Over the last decade, we’ve seen the emergence of various point solutions and SEIM systems. But these have either been too complex to deploy effectively or have not addressed the challenges at their root causes.

But Taylor says a new approach is emerging.

“There’s a new phase coming through, over the last 18 months. This is a culmination of the mistakes that were made and the ignorance surrounding these threats. We’ve seen many of these threats since the 90s. There were ransomware attempts back then – they’re not new. We chose to ignore it and focus on drugs and arms and other things.”

The good news is that a new approach is proving to be more effective says Taylor. This is the use of SEIMs but with greater intelligence. These are security intelligence systems that are built upon SEIMs – which he says were a good foundation that weren’t executed particularly well – but look at end-point and user behaviour, external threat feeds, compliance and governance.

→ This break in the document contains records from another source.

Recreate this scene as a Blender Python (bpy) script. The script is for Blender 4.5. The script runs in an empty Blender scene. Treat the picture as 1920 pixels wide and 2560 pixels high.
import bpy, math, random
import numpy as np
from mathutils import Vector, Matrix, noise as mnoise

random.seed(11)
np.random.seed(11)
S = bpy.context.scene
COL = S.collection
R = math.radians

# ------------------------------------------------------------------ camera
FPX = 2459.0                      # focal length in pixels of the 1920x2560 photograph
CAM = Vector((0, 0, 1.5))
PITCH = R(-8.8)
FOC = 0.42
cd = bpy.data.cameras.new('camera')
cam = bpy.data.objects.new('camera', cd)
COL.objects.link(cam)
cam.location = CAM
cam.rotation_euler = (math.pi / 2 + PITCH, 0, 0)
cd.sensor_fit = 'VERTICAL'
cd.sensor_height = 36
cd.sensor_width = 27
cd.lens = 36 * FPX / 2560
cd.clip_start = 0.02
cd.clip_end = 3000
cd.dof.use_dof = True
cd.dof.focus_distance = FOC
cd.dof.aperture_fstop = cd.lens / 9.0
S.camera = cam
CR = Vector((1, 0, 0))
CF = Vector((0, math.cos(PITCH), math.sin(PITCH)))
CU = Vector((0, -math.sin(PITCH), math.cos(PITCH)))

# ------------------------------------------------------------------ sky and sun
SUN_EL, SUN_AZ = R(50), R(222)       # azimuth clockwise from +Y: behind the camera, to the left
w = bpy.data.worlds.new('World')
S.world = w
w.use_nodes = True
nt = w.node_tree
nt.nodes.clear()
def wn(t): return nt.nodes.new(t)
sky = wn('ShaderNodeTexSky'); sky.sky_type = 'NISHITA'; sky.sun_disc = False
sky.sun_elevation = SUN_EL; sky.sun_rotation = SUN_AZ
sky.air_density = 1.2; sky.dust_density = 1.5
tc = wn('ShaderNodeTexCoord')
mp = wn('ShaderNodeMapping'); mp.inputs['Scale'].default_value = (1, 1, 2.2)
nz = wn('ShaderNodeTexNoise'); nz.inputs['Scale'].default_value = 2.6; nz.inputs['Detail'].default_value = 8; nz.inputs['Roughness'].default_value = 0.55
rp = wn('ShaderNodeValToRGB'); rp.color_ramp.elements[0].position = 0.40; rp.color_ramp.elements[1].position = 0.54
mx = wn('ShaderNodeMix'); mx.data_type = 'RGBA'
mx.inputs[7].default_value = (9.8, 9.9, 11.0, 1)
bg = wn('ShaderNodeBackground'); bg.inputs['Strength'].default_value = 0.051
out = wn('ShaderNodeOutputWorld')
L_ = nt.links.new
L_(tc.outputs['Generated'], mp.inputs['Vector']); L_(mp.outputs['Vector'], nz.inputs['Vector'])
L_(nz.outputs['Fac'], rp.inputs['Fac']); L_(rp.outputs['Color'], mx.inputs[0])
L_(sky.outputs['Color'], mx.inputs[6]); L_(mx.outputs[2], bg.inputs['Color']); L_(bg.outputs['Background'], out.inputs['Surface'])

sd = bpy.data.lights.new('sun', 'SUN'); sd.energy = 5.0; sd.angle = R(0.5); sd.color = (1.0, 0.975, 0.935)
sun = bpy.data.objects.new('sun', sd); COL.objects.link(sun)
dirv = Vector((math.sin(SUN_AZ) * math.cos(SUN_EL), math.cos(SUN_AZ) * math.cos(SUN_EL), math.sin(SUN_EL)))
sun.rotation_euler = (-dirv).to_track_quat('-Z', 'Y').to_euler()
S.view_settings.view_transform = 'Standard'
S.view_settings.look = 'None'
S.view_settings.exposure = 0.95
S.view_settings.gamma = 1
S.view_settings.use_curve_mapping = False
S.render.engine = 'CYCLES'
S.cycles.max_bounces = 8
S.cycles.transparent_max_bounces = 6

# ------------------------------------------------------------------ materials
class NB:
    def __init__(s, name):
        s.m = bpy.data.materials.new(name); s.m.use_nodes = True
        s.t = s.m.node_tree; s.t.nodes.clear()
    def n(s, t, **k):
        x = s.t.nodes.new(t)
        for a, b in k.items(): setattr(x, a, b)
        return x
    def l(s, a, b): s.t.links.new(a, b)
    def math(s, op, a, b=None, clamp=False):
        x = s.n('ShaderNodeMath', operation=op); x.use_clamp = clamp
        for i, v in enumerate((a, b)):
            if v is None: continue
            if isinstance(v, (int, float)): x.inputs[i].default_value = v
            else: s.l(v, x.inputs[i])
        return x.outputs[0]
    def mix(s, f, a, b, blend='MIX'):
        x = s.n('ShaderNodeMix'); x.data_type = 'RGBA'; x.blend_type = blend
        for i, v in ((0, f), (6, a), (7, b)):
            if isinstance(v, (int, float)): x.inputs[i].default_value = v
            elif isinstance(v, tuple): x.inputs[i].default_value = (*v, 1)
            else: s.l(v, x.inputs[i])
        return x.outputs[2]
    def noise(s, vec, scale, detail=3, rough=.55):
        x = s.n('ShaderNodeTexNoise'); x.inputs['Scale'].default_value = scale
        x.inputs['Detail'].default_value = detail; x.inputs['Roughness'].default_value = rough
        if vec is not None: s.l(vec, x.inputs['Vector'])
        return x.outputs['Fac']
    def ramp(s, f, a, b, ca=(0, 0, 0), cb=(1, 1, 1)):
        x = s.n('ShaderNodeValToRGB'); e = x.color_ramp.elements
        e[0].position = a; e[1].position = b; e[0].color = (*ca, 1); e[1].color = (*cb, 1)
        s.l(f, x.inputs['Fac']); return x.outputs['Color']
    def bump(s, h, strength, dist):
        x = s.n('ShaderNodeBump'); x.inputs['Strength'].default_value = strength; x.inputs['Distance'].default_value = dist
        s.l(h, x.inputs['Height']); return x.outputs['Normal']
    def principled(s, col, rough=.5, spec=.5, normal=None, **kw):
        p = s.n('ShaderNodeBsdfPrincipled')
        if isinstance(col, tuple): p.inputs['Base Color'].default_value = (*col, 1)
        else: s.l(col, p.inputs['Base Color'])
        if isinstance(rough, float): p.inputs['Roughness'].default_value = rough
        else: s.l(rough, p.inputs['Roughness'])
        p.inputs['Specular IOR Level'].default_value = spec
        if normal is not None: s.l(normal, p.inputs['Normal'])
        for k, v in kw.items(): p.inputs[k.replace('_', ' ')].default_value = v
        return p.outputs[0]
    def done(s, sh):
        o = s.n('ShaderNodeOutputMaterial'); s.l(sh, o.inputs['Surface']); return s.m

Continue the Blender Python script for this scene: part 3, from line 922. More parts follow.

Taylor observed that at the recent Garter Security and Risk Management Summit, there were about 44 vendors with stands in the exhibition space. He estimates 40 of those were offering point solutions. Many of those will either be merged into other solutions, acquired or copied into broader security solutions.

Important elements in building a security intelligence platform are the availability of data and programming expertise to get the artificial intelligence and machine learning right.

Taylor cited the consolidation we’ve seen in the network industry with a handful of large vendors dominating the market. He expects a similar market consolidation in security analytics.

“In five to eight years’ time, we’re going to see the culmination of many technologies coming under a broad front of three or four suppliers.”

While today, most networks use a combination of firewalls, intrusion detection systems and other appliances, the future will see them act as part of a broader security intelligence platform where the traffic and activity they log will be aggregated and analysed to provide useful information.

The consolidation of vendors will facilitate that as there will be fewer different platforms to integrate.

In addition, there needs to be broader interaction in the business sector where security intelligence is shared. Although some industries do this, others are more guarded even when information sharing would be beneficial. For example, sharing information about ransomware attacks in retail could alert banks to increase their defences and tune their security intelligence solutions.

Taylor says this gets you back to security being placed back with IT.

“It’s a half a trillion-dollar problem being handled by IT people. Executives say they’ve given the IT department $10M to spend to fix this. Nobody is going to be able to fix it because you can’t stop them from coming in. You need to build a sophisticated set of tools and have dialog between parties sharing information. The more you talk about it, the more the hackers are going to be disappointed”.